Daily Spot
A daily summary of high-profile members of several complexes…[pay] View a more detailed discussion of each at the end of today’s Market Wrap.
Today’s Highlight Sometimes a correction just can’t end fast enough. A two-day correction among currencies was scheduled to end by Thursday’s close. Retracing any further Friday no long would have qualified as a correction. Instead, Friday’s action alone ultimately retraced all of the two-day correction.
Dollar Basket Mar Contract (DX, ETF: (UUP, UDN)) Wednesday’s “pivot reversal” was not a trend-changer, so Thursday’s follow-through was enough to fulfill the setup. Despite Thursday having gapped down sharply, Friday’s gap up to the 79.55 buy signal, and extended back up to fresh highs for the week. Having come within a dime of the 80.20 target, the next higher objective is 80.85.
Eurodollar Mar Contract (EC, ETF: (FXE)) Gapping down under its 1.3240 sell signal Friday extended down further intraday to touch the week’s lows at 1.3100. This outperformance compared to the Dollar Index — which probed fresh highs — requires the next session either to bounce, or else to extend the drop. The latter is likelier, since currencies tend to mimic Friday’s behavior on Monday mornings.
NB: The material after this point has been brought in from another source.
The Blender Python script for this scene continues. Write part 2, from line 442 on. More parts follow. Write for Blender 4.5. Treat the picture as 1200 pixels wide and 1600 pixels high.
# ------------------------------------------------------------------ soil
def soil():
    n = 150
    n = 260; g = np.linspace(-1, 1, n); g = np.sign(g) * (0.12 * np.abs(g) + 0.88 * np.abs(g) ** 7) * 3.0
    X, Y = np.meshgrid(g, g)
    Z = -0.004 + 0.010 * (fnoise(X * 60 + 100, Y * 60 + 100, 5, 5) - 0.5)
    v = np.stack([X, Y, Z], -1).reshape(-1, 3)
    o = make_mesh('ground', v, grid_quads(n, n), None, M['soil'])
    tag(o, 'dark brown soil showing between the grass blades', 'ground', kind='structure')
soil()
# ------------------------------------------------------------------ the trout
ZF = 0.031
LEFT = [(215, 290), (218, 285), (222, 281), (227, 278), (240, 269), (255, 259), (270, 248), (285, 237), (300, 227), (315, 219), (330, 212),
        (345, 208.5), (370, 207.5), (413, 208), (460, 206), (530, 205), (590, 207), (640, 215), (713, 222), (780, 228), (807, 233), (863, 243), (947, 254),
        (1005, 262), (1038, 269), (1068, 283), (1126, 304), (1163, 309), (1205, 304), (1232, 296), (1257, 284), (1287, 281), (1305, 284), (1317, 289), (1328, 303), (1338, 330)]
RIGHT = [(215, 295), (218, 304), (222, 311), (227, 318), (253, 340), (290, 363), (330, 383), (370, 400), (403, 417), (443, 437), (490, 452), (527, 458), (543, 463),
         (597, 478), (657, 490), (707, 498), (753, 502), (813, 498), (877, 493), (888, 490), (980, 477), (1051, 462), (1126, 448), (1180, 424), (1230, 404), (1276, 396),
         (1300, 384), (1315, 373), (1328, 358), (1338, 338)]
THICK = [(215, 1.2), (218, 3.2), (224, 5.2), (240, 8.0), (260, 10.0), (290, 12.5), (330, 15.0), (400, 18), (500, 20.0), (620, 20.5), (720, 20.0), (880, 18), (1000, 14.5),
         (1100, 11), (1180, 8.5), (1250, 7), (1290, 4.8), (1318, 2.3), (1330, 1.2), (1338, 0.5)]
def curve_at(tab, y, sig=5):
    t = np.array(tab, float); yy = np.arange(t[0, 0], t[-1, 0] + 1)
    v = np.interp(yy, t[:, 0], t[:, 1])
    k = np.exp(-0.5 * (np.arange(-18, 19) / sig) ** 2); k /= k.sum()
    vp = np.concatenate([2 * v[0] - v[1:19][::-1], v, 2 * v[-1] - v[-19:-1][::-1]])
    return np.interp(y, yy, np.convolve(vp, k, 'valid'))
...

Gold Apr Contract (GC, ETF: (GLD)) Testing 1687.00 and 1703.00 resistance did produce a pullback Friday. It was sizable, but also temporary — its plunge to 1677.00 was recovered as quickly to fresh highs attacking 1715.00. The recovery intersected with 1712.00 resistance, whose break Monday had created so much follow-through. Still testing it into Friday’s close does not equate to recovering it, and almost any initial weakness Monday would be credible for extending down into the week.
Silver Mar Contract (SI, ETF: (SLV)) Friday morning’s dip was recovered to fresh highs at 34.45. That’s a dime short of confirming the bounce can extend higher and neutralize unfinished business above at 35.60 and 36.10. But only a close under 33.60 would signal the downleg has resumed.
30-year Treasury Jun Contract (US, ETF: (TLT)) Thursday afternoon’s narrow ranging around 140-22 support did break lower Friday, probing fresh lows, fully retracing last week’s bounce to 142-10. There was no bullish reason for that bounce, so negative close Monday would confirm its purpose was only to refuel sellers. But not trending down immediately at Monday’s open would be likelier to bounce, first.
Crude Oil Apr Contract (CL, ETF: (USO)) Thursday’s bounce tested 107.20 resistance intraday. Closing above it would have signaled a rally underway to new highs. Trying to extend higher anyway Friday would be difficult to gain traction. Friday did try, only to peak upon testing the 108.15 upper-end of the noise range around 107.20. In fact, the entire intraday gain was retraced. The rally can still extend higher — it must close above Friday’s 108.20 high without delay in order to avoid retesting the week’s low.
Natural Gas Apr Contract (NG, ETF: (UNG)) Friday’s flat-to-higher ranging avoided an excessive optimism, while also preventing the decline from extending into the weekend. Closing above 2.38 would target 2.51, but there is otherwise no active pattern.